Request:
Pick out all lines in the listing holding the string "script" and copy them.

Given information:
##############################

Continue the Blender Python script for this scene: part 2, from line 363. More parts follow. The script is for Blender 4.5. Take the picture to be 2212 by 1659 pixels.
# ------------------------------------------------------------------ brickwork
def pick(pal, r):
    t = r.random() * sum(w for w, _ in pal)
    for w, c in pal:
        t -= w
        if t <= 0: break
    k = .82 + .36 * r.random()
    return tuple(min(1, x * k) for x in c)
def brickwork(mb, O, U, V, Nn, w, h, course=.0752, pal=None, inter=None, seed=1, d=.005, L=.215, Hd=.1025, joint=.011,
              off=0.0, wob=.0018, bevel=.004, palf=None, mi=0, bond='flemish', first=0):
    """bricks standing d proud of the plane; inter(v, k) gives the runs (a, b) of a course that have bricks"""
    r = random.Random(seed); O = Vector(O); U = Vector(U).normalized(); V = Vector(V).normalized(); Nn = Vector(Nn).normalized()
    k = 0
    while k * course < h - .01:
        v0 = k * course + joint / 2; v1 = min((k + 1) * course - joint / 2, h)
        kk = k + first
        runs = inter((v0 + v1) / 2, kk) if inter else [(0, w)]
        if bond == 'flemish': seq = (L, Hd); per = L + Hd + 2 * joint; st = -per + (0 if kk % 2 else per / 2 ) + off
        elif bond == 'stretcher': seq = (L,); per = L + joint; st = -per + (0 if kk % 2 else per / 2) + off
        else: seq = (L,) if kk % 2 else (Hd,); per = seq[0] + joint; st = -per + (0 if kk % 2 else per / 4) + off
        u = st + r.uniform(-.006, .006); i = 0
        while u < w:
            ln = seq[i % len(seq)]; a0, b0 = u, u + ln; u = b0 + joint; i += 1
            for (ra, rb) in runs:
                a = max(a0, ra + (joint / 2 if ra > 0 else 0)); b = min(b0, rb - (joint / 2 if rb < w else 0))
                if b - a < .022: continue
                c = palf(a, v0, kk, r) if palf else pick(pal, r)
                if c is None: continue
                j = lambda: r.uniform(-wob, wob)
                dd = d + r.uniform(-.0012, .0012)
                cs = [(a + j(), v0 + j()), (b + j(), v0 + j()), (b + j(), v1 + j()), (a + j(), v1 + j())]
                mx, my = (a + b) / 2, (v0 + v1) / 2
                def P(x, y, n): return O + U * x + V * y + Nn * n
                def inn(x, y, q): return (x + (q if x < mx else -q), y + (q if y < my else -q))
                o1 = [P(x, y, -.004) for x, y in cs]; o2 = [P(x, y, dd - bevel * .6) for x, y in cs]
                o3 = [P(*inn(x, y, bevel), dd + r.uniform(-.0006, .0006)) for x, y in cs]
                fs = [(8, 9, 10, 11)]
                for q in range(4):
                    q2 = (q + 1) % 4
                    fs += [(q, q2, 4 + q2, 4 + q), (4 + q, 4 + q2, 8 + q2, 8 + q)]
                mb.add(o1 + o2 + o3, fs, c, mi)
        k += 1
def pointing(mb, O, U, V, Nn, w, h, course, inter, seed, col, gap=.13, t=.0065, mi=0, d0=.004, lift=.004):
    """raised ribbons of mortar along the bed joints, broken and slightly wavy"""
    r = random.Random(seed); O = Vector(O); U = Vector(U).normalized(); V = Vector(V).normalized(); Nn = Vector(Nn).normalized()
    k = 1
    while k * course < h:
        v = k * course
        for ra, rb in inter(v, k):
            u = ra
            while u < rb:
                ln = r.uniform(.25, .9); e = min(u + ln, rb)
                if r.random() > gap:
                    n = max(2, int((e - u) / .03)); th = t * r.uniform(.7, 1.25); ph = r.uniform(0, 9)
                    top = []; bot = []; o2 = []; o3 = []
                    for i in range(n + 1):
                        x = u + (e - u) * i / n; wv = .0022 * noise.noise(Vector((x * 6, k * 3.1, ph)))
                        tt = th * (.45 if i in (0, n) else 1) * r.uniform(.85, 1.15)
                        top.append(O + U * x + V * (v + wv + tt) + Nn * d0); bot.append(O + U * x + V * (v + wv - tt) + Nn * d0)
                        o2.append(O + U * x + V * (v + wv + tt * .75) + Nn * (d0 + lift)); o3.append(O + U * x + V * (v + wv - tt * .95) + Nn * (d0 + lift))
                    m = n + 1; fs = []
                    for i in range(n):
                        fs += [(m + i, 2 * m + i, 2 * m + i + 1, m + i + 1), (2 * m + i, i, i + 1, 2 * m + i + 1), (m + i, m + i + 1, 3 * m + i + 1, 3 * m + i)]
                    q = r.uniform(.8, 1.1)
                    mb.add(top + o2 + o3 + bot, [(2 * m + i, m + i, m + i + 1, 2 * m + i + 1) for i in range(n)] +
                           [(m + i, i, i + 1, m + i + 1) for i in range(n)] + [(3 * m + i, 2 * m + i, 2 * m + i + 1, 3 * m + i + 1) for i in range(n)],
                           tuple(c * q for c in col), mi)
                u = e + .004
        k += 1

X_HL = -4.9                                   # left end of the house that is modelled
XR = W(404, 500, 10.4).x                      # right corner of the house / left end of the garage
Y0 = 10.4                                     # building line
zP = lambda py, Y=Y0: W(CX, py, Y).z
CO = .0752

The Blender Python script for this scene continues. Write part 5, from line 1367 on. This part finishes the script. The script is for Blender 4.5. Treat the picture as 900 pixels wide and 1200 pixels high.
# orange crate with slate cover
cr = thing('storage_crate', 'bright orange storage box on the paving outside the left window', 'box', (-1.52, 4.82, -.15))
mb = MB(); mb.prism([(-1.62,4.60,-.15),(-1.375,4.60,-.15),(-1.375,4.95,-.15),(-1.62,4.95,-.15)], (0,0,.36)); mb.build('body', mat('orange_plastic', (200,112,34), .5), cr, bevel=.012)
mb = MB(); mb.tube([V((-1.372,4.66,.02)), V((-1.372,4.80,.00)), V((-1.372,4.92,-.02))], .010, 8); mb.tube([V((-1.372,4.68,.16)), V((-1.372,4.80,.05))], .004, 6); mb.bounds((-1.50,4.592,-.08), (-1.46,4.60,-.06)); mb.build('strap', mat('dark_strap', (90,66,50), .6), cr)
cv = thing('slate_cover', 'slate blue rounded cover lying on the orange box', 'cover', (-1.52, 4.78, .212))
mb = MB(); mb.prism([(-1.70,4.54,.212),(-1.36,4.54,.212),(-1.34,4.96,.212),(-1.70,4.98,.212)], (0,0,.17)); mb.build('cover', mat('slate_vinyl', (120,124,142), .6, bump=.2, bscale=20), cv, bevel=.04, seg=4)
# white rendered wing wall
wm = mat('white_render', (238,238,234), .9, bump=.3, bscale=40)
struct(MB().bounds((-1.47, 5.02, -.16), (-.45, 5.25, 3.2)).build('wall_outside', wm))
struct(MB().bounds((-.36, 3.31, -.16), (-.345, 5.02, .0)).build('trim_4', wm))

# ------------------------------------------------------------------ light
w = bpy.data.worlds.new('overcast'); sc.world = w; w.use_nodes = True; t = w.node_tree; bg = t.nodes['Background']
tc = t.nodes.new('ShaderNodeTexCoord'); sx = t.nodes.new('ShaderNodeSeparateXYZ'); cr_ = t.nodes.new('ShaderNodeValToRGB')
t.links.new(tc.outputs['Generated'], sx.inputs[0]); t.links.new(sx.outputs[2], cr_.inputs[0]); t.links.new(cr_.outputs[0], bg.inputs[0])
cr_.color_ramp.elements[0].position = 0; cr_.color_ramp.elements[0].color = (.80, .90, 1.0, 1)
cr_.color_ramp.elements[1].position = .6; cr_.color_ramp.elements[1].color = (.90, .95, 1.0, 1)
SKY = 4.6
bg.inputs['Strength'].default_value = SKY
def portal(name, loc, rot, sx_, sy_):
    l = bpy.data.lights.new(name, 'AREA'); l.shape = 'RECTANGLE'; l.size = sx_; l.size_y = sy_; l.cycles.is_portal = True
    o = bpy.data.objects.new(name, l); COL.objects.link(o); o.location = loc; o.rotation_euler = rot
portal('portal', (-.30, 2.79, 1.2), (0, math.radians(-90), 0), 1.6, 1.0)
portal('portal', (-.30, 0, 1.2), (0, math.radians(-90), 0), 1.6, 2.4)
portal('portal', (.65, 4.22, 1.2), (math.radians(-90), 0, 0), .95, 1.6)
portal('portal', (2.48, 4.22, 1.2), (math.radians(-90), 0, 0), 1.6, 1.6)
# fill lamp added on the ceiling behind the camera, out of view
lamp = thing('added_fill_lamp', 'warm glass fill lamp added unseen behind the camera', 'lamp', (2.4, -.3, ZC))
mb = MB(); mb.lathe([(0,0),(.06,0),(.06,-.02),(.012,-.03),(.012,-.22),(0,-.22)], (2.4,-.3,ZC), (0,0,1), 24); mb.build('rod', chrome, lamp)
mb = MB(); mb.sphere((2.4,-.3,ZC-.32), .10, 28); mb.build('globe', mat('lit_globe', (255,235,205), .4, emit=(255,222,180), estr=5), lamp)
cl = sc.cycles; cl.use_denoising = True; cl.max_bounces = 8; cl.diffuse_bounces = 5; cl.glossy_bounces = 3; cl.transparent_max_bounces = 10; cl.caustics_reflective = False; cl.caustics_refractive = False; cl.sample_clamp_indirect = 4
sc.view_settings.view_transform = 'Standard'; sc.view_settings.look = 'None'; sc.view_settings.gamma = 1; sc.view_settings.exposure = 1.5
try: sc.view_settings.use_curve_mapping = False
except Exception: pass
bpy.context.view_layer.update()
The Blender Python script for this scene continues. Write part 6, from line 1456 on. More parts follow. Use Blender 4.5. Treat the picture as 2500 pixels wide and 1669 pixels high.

##############################

Solution to the problem:
Continue the Blender Python script for this scene: part 2, from line 363. More parts follow. The script is for Blender 4.5. Take the picture to be 2212 by 1659 pixels.
The Blender Python script for this scene continues. Write part 5, from line 1367 on. This part finishes the script. The script is for Blender 4.5. Treat the picture as 900 pixels wide and 1200 pixels high.
The Blender Python script for this scene continues. Write part 6, from line 1456 on. More parts follow. Use Blender 4.5. Treat the picture as 2500 pixels wide and 1669 pixels high.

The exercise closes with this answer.